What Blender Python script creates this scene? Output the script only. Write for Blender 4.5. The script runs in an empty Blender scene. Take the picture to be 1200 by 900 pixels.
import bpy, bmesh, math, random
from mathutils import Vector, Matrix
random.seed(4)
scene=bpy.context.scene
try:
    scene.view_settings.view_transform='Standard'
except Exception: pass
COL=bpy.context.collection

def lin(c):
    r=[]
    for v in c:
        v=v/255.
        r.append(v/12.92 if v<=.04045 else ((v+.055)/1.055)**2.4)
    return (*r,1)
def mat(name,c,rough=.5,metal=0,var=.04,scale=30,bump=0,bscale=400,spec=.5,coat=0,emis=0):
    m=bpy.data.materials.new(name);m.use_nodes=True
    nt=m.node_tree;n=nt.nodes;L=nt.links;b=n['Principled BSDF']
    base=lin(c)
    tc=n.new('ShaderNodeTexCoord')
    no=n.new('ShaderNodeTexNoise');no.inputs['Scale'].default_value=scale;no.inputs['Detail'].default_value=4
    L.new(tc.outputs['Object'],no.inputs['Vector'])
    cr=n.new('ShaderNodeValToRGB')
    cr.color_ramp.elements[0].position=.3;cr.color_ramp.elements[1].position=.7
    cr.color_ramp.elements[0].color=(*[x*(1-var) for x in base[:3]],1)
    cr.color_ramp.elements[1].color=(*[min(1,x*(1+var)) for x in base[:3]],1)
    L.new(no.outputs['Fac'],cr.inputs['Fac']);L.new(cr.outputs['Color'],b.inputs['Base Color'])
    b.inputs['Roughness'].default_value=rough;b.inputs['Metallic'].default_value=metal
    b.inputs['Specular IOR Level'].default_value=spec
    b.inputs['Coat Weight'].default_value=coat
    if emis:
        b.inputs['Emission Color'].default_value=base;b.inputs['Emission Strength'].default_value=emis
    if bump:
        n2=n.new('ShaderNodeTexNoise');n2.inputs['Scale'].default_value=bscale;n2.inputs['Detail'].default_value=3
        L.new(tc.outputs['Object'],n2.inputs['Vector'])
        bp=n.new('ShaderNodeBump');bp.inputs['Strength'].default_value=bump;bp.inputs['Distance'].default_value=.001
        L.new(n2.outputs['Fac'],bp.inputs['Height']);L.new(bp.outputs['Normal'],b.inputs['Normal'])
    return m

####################

--- Aim of the task ---
Transcribe the full listing above without leaving anything out.

--- Exercise response ---
What Blender Python script creates this scene? Output the script only. Write for Blender 4.5. The script runs in an empty Blender scene. Take the picture to be 1200 by 900 pixels.
import bpy, bmesh, math, random
from mathutils import Vector, Matrix
random.seed(4)
scene=bpy.context.scene
try:
    scene.view_settings.view_transform='Standard'
except Exception: pass
COL=bpy.context.collection

def lin(c):
    r=[]
    for v in c:
        v=v/255.
        r.append(v/12.92 if v<=.04045 else ((v+.055)/1.055)**2.4)
    return (*r,1)
def mat(name,c,rough=.5,metal=0,var=.04,scale=30,bump=0,bscale=400,spec=.5,coat=0,emis=0):
    m=bpy.data.materials.new(name);m.use_nodes=True
    nt=m.node_tree;n=nt.nodes;L=nt.links;b=n['Principled BSDF']
    base=lin(c)
    tc=n.new('ShaderNodeTexCoord')
    no=n.new('ShaderNodeTexNoise');no.inputs['Scale'].default_value=scale;no.inputs['Detail'].default_value=4
    L.new(tc.outputs['Object'],no.inputs['Vector'])
    cr=n.new('ShaderNodeValToRGB')
    cr.color_ramp.elements[0].position=.3;cr.color_ramp.elements[1].position=.7
    cr.color_ramp.elements[0].color=(*[x*(1-var) for x in base[:3]],1)
    cr.color_ramp.elements[1].color=(*[min(1,x*(1+var)) for x in base[:3]],1)
    L.new(no.outputs['Fac'],cr.inputs['Fac']);L.new(cr.outputs['Color'],b.inputs['Base Color'])
    b.inputs['Roughness'].default_value=rough;b.inputs['Metallic'].default_value=metal
    b.inputs['Specular IOR Level'].default_value=spec
    b.inputs['Coat Weight'].default_value=coat
    if emis:
        b.inputs['Emission Color'].default_value=base;b.inputs['Emission Strength'].default_value=emis
    if bump:
        n2=n.new('ShaderNodeTexNoise');n2.inputs['Scale'].default_value=bscale;n2.inputs['Detail'].default_value=3
        L.new(tc.outputs['Object'],n2.inputs['Vector'])
        bp=n.new('ShaderNodeBump');bp.inputs['Strength'].default_value=bump;bp.inputs['Distance'].default_value=.001
        L.new(n2.outputs['Fac'],bp.inputs['Height']);L.new(bp.outputs['Normal'],b.inputs['Normal'])
    return m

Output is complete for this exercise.